They bring a fresh perspective to the endeavor

Apr 7, 2010 23:01 GMT  ·  By
NASA experts and university graduate students work together to make the advanced JWST a reality
   NASA experts and university graduate students work together to make the advanced JWST a reality

When complete, the James Webb Space Telescope (JWST) will be the most complex, advanced and sensitive observatory to ever fly into space. Its capabilities will only be matched by its size, and by the huge challenges associated with constructing it. This effort, currently conducted at the NASA Goddard Space Flight Center (GSFC) in Greenbelt, Maryland, is being augmented by university partnerships that NASA signed with numerous learning institutions in the United States. Graduate students are now working in Building 5 at the GSFC, innovating the technology that will go on the JWST.

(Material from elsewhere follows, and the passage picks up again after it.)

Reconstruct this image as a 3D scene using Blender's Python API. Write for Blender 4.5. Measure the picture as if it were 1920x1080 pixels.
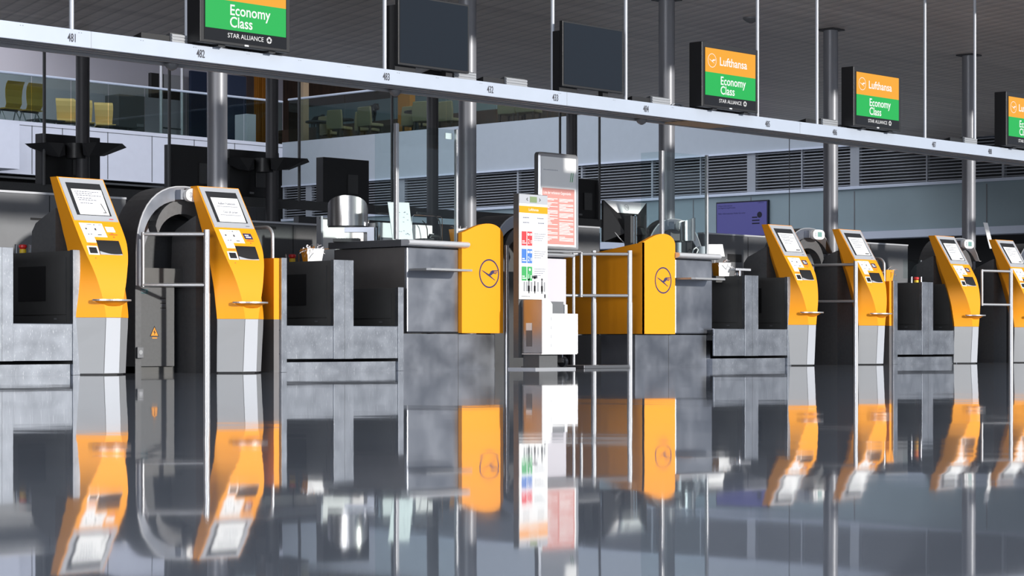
import bpy, bmesh, math, random
from mathutils import Vector, Matrix
from mathutils.geometry import tessellate_polygon
random.seed(7)
PI = math.pi
for o in list(bpy.data.objects): bpy.data.objects.remove(o)
SC = bpy.context.scene
COL = SC.collection

# ------------------------------------------------------------------ camera
# World X runs along the counter row (away to the right), Y goes back into the building.
F = 4111.0; HOR = 643.0; CH = 0.272
ANG = math.atan2(.678, .735); CA, CB = math.cos(ANG), math.sin(ANG)
cam = bpy.data.cameras.new('camera'); camo = bpy.data.objects.new('camera', cam); COL.objects.link(camo)
camo.location = (0, 0, CH); camo.rotation_euler = (PI/2, 0, ANG - PI/2)
cam.sensor_width = 36; cam.lens = F/1920*36; cam.shift_y = (HOR-540)/1920
cam.clip_start = .05; cam.clip_end = 400
SC.camera = camo
SC.view_settings.view_transform = 'Standard'; SC.view_settings.look = 'None'
SC.view_settings.exposure = 0.0; SC.view_settings.gamma = 1.0
SC.view_settings.use_curve_mapping = False

# ------------------------------------------------------------------ light
w = bpy.data.worlds.new('sky'); SC.world = w; w.use_nodes = True
nt = w.node_tree; nt.nodes.clear()
wo = nt.nodes.new('ShaderNodeOutputWorld'); bg = nt.nodes.new('ShaderNodeBackground')
tc = nt.nodes.new('ShaderNodeTexCoord'); sx = nt.nodes.new('ShaderNodeSeparateXYZ'); cr = nt.nodes.new('ShaderNodeValToRGB')
nt.links.new(tc.outputs['Generated'], sx.inputs[0]); nt.links.new(sx.outputs['Z'], cr.inputs[0])
nt.links.new(cr.outputs[0], bg.inputs[0]); nt.links.new(bg.outputs[0], wo.inputs[0])
e = cr.color_ramp.elements
e[0].position = 0.0; e[0].color = (.22, .25, .30, 1)
e[1].position = .75; e[1].color = (.62, .76, 1.0, 1)
k = e.new(.12); k.color = (.42, .47, .56, 1)
k = e.new(.35); k.color = (.62, .70, .84, 1)
bg.inputs[1].default_value = 1.0

sun = bpy.data.lights.new('sun', 'SUN'); sun.energy = 4.3; sun.angle = math.radians(2.2); sun.color = (1, .965, .91)
so = bpy.data.objects.new('sun', sun); COL.objects.link(so)
el = math.radians(13.9); sd = Vector((.17, -.985, math.tan(el))).normalized()
so.rotation_euler = sd.to_track_quat('Z', 'Y').to_euler(); so.location = (10, -5, 12)

def area(name, loc, sx_, sy_, power, color, rot=(0, 0, 0)):
    l = bpy.data.lights.new(name, 'AREA'); l.shape = 'RECTANGLE'; l.size = sx_; l.size_y = sy_; l.energy = power; l.color = color
    o = bpy.data.objects.new(name, l); COL.objects.link(o); o.location = loc; o.rotation_euler = rot; return o
area('atrium_fill', (22, 33.5, 10.6), 40, 13, 4200, (.86, .91, 1.0))  # added fill lamp below the closed roof, which has no skylight
area('balcony_light', (18, 47, 9.2), 34, 4, 1000, (.95, .95, 1.0))
area('restaurant_light', (42, 36, 8.3), 5, 14, 160, (1, .88, .7))

area('left_fill', (-17.5, -2, 2.3), 22, 4, 4200, (.93, .95, 1.0), (PI/2, 0, -PI/2))  # added fill for the sides facing left; no window stands there

# ------------------------------------------------------------------ pixel measurement -> point on a known plane
def _t(px): return (px-960)/F
def xat(px, Y): t = _t(px); return Y*(CA+CB*t)/(CB-CA*t)
def dep(px, Y): return Y/(CB-CA*_t(px))
def at(px, py, Y):
    D = dep(px, Y); return Vector((xat(px, Y), Y, CH+(HOR-py)*D/F))
def zat(px, py, Y): return at(px, py, Y).z
def atX(px, py, X):
    t = _t(px); D = X/(CA+CB*t); return Vector((X, D*(CB-CA*t), CH+(HOR-py)*D/F))
def atZ(px, py, Z):
    t = _t(px); D = (Z-CH)*F/(HOR-py); return Vector((D*(CA+CB*t), D*(CB-CA*t), Z))

# ------------------------------------------------------------------ materials
M = {}
def mat(name, col, rough=.5, metal=0., bump=0., bscale=20., var=0., vscale=5., spec=.5, emit=None, es=1., stretch=None, coat=0., rvar=0.):
    m = bpy.data.materials.new(name); m.use_nodes = True; n = m.node_tree; b = n.nodes['Principled BSDF']
    b.inputs['Base Color'].default_value = (*col, 1); b.inputs['Roughness'].default_value = rough
    b.inputs['Metallic'].default_value = metal; b.inputs['Specular IOR Level'].default_value = spec
    b.inputs['Coat Weight'].default_value = coat
    t = n.nodes.new('ShaderNodeTexCoord'); mp = n.nodes.new('ShaderNodeMapping'); n.links.new(t.outputs['Object'], mp.inputs[0])
    if stretch: mp.inputs['Scale'].default_value = stretch
    if var or rvar:
        no = n.nodes.new('ShaderNodeTexNoise'); no.inputs['Scale'].default_value = vscale; no.inputs['Detail'].default_value = 6
        n.links.new(mp.outputs[0], no.inputs['Vector'])
        if var:
            mx = n.nodes.new('ShaderNodeMapRange'); mx.inputs[1].default_value = .3; mx.inputs[2].default_value = .7
            mx.inputs[3].default_value = 1-var; mx.inputs[4].default_value = 1+var
            n.links.new(no.outputs['Fac'], mx.inputs[0])
            vm = n.nodes.new('ShaderNodeVectorMath'); vm.operation = 'SCALE'; vm.inputs[0].default_value = col
            n.links.new(mx.outputs[0], vm.inputs['Scale']); n.links.new(vm.outputs[0], b.inputs['Base Color'])
        if rvar:
            rx = n.nodes.new('ShaderNodeMapRange'); rx.inputs[1].default_value = .3; rx.inputs[2].default_value = .7
            rx.inputs[3].default_value = max(.02, rough-rvar); rx.inputs[4].default_value = rough+rvar
            n.links.new(no.outputs['Fac'], rx.inputs[0]); n.links.new(rx.outputs[0], b.inputs['Roughness'])
    if bump:
        nb = n.nodes.new('ShaderNodeTexNoise'); nb.inputs['Scale'].default_value = bscale; nb.inputs['Detail'].default_value = 4
        n.links.new(mp.outputs[0], nb.inputs['Vector'])
        bp = n.nodes.new('ShaderNodeBump'); bp.inputs['Strength'].default_value = bump; bp.inputs['Distance'].default_value = .01
        n.links.new(nb.outputs['Fac'], bp.inputs['Height']); n.links.new(bp.outputs[0], b.inputs['Normal'])
    if emit: b.inputs['Emission Color'].default_value = (*emit, 1); b.inputs['Emission Strength'].default_value = es
    M[name] = m; return m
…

These partnerships, NASA believes, will play a critical role, serving the dual purpose of bringing in fresh perspectives on designing current and future spacecrafts, and getting the young generation interested in advanced, exact science. Officials at the agency think some of the engineers and scientists that will be working at its labs will come from this collaboration program. At this point, the students involved in the JWST program are working on adjusting the lasers and mirrors that will constitute the basis of the observatory, while spending long hours analyzing their own results in front of computer terminals.

“Investments in students today help us build what comes after the Webb telescope. University professors serve on our advisory boards. It allows us to tap the brightest minds in the country,” says of the initiative the GSFC Webb telescope Optical Telescope Element manager, Lee Feinberg. “When you're a graduate student, wherever the funding is, you are going to develop partnerships and relationships. There is a potential to go beyond graduate school. It's good for the university and its good for attracting young talent to NASA,” adds University of Rochester graduate student Matthew Bolcar.

He was involved in a partnership program at the GSFC more than six years ago, and is now a full-time optical engineer for the Center's Wavefront Sensing and Control (WFSC) group. “It takes four to five years to really train someone in wavefront-sensing technology,” states WFSC group leader and GSFC scientist Bruce Dean. “This is a win-win for the schools and NASA. We fund their graduate students, and in return, we get really bright, fresh minds working on NASA's most challenging missions,” Lee Feinberg concludes, quoted by PhysOrg.